PROBLEM DETAILS: The listing below is to be output in its exact form.

┌────────

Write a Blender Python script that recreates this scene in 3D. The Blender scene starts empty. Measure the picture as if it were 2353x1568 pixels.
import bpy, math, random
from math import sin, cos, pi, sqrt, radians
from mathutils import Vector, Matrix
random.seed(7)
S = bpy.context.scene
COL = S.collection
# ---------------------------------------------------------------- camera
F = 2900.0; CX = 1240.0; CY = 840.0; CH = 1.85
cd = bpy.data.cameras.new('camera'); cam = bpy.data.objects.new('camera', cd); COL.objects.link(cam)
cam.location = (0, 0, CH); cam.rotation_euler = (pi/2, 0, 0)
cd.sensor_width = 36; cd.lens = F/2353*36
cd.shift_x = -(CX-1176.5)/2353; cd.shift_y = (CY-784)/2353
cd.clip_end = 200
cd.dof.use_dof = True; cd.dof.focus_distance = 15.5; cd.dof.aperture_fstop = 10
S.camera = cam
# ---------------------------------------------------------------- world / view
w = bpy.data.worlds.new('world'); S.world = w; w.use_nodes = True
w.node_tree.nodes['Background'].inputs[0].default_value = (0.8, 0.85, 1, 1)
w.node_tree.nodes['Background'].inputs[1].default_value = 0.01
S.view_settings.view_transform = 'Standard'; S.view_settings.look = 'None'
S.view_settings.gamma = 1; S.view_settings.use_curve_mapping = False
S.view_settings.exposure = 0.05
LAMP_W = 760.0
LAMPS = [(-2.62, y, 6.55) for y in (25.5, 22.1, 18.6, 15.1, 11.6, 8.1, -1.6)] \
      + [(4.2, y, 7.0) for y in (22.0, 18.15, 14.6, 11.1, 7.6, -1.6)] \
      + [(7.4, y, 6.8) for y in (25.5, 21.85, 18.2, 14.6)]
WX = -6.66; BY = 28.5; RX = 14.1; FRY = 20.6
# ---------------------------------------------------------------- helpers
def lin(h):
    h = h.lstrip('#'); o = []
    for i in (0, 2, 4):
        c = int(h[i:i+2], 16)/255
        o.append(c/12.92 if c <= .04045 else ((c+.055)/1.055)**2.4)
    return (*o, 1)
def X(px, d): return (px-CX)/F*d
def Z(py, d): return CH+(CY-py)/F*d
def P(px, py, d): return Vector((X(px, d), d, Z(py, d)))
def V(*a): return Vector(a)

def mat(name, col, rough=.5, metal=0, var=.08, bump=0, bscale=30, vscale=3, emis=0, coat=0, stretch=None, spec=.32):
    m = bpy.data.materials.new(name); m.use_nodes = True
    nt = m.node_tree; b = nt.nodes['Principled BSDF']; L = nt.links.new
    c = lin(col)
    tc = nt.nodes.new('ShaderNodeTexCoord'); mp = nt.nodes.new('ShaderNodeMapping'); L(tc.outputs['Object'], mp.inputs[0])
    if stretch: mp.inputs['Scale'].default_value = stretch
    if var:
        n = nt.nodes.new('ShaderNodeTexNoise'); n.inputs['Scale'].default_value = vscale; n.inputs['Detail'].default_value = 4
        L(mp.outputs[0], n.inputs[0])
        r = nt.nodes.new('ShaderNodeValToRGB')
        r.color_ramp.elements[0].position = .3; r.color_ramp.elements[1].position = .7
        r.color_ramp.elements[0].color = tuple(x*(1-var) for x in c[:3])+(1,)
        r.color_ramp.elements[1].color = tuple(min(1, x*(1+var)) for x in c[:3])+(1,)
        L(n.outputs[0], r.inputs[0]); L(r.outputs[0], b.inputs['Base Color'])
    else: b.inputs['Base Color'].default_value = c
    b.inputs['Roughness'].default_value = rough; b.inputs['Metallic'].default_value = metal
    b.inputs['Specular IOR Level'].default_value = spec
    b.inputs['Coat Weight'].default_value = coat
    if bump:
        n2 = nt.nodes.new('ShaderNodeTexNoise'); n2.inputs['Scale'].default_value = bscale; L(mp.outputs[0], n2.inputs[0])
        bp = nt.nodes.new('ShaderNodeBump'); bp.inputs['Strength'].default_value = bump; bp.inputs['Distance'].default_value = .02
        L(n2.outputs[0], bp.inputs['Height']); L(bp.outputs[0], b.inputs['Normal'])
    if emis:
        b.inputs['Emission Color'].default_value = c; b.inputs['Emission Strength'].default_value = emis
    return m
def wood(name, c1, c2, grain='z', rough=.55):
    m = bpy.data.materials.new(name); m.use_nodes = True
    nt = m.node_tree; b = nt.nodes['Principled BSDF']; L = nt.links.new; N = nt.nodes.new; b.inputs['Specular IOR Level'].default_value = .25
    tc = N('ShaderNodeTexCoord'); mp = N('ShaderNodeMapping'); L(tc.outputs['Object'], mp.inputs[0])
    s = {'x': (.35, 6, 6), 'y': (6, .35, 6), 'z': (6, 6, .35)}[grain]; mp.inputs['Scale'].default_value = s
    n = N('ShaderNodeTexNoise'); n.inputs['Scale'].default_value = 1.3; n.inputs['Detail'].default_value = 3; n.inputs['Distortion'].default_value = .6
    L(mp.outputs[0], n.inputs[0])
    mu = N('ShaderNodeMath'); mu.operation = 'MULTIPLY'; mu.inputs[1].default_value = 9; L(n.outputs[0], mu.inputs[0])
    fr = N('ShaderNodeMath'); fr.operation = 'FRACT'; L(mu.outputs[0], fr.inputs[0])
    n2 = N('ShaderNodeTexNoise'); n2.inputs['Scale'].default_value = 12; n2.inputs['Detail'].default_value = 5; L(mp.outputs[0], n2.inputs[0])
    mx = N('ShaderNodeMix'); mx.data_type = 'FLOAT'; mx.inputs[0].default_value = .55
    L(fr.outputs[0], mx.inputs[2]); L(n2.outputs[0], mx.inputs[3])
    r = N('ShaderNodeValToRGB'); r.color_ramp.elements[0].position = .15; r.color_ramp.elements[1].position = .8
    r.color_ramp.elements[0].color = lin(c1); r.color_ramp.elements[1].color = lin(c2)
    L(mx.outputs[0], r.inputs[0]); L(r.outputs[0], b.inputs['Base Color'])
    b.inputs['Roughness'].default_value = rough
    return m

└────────

SOLUTION TO THIS EXERCISE:
Write a Blender Python script that recreates this scene in 3D. The Blender scene starts empty. Measure the picture as if it were 2353x1568 pixels.
import bpy, math, random
from math import sin, cos, pi, sqrt, radians
from mathutils import Vector, Matrix
random.seed(7)
S = bpy.context.scene
COL = S.collection
# ---------------------------------------------------------------- camera
F = 2900.0; CX = 1240.0; CY = 840.0; CH = 1.85
cd = bpy.data.cameras.new('camera'); cam = bpy.data.objects.new('camera', cd); COL.objects.link(cam)
cam.location = (0, 0, CH); cam.rotation_euler = (pi/2, 0, 0)
cd.sensor_width = 36; cd.lens = F/2353*36
cd.shift_x = -(CX-1176.5)/2353; cd.shift_y = (CY-784)/2353
cd.clip_end = 200
cd.dof.use_dof = True; cd.dof.focus_distance = 15.5; cd.dof.aperture_fstop = 10
S.camera = cam
# ---------------------------------------------------------------- world / view
w = bpy.data.worlds.new('world'); S.world = w; w.use_nodes = True
w.node_tree.nodes['Background'].inputs[0].default_value = (0.8, 0.85, 1, 1)
w.node_tree.nodes['Background'].inputs[1].default_value = 0.01
S.view_settings.view_transform = 'Standard'; S.view_settings.look = 'None'
S.view_settings.gamma = 1; S.view_settings.use_curve_mapping = False
S.view_settings.exposure = 0.05
LAMP_W = 760.0
LAMPS = [(-2.62, y, 6.55) for y in (25.5, 22.1, 18.6, 15.1, 11.6, 8.1, -1.6)] \
      + [(4.2, y, 7.0) for y in (22.0, 18.15, 14.6, 11.1, 7.6, -1.6)] \
      + [(7.4, y, 6.8) for y in (25.5, 21.85, 18.2, 14.6)]
WX = -6.66; BY = 28.5; RX = 14.1; FRY = 20.6
# ---------------------------------------------------------------- helpers
def lin(h):
    h = h.lstrip('#'); o = []
    for i in (0, 2, 4):
        c = int(h[i:i+2], 16)/255
        o.append(c/12.92 if c <= .04045 else ((c+.055)/1.055)**2.4)
    return (*o, 1)
def X(px, d): return (px-CX)/F*d
def Z(py, d): return CH+(CY-py)/F*d
def P(px, py, d): return Vector((X(px, d), d, Z(py, d)))
def V(*a): return Vector(a)

def mat(name, col, rough=.5, metal=0, var=.08, bump=0, bscale=30, vscale=3, emis=0, coat=0, stretch=None, spec=.32):
    m = bpy.data.materials.new(name); m.use_nodes = True
    nt = m.node_tree; b = nt.nodes['Principled BSDF']; L = nt.links.new
    c = lin(col)
    tc = nt.nodes.new('ShaderNodeTexCoord'); mp = nt.nodes.new('ShaderNodeMapping'); L(tc.outputs['Object'], mp.inputs[0])
    if stretch: mp.inputs['Scale'].default_value = stretch
    if var:
        n = nt.nodes.new('ShaderNodeTexNoise'); n.inputs['Scale'].default_value = vscale; n.inputs['Detail'].default_value = 4
        L(mp.outputs[0], n.inputs[0])
        r = nt.nodes.new('ShaderNodeValToRGB')
        r.color_ramp.elements[0].position = .3; r.color_ramp.elements[1].position = .7
        r.color_ramp.elements[0].color = tuple(x*(1-var) for x in c[:3])+(1,)
        r.color_ramp.elements[1].color = tuple(min(1, x*(1+var)) for x in c[:3])+(1,)
        L(n.outputs[0], r.inputs[0]); L(r.outputs[0], b.inputs['Base Color'])
    else: b.inputs['Base Color'].default_value = c
    b.inputs['Roughness'].default_value = rough; b.inputs['Metallic'].default_value = metal
    b.inputs['Specular IOR Level'].default_value = spec
    b.inputs['Coat Weight'].default_value = coat
    if bump:
        n2 = nt.nodes.new('ShaderNodeTexNoise'); n2.inputs['Scale'].default_value = bscale; L(mp.outputs[0], n2.inputs[0])
        bp = nt.nodes.new('ShaderNodeBump'); bp.inputs['Strength'].default_value = bump; bp.inputs['Distance'].default_value = .02
        L(n2.outputs[0], bp.inputs['Height']); L(bp.outputs[0], b.inputs['Normal'])
    if emis:
        b.inputs['Emission Color'].default_value = c; b.inputs['Emission Strength'].default_value = emis
    return m
def wood(name, c1, c2, grain='z', rough=.55):
    m = bpy.data.materials.new(name); m.use_nodes = True
    nt = m.node_tree; b = nt.nodes['Principled BSDF']; L = nt.links.new; N = nt.nodes.new; b.inputs['Specular IOR Level'].default_value = .25
    tc = N('ShaderNodeTexCoord'); mp = N('ShaderNodeMapping'); L(tc.outputs['Object'], mp.inputs[0])
    s = {'x': (.35, 6, 6), 'y': (6, .35, 6), 'z': (6, 6, .35)}[grain]; mp.inputs['Scale'].default_value = s
    n = N('ShaderNodeTexNoise'); n.inputs['Scale'].default_value = 1.3; n.inputs['Detail'].default_value = 3; n.inputs['Distortion'].default_value = .6
    L(mp.outputs[0], n.inputs[0])
    mu = N('ShaderNodeMath'); mu.operation = 'MULTIPLY'; mu.inputs[1].default_value = 9; L(n.outputs[0], mu.inputs[0])
    fr = N('ShaderNodeMath'); fr.operation = 'FRACT'; L(mu.outputs[0], fr.inputs[0])
    n2 = N('ShaderNodeTexNoise'); n2.inputs['Scale'].default_value = 12; n2.inputs['Detail'].default_value = 5; L(mp.outputs[0], n2.inputs[0])
    mx = N('ShaderNodeMix'); mx.data_type = 'FLOAT'; mx.inputs[0].default_value = .55
    L(fr.outputs[0], mx.inputs[2]); L(n2.outputs[0], mx.inputs[3])
    r = N('ShaderNodeValToRGB'); r.color_ramp.elements[0].position = .15; r.color_ramp.elements[1].position = .8
    r.color_ramp.elements[0].color = lin(c1); r.color_ramp.elements[1].color = lin(c2)
    L(mx.outputs[0], r.inputs[0]); L(r.outputs[0], b.inputs['Base Color'])
    b.inputs['Roughness'].default_value = rough
    return m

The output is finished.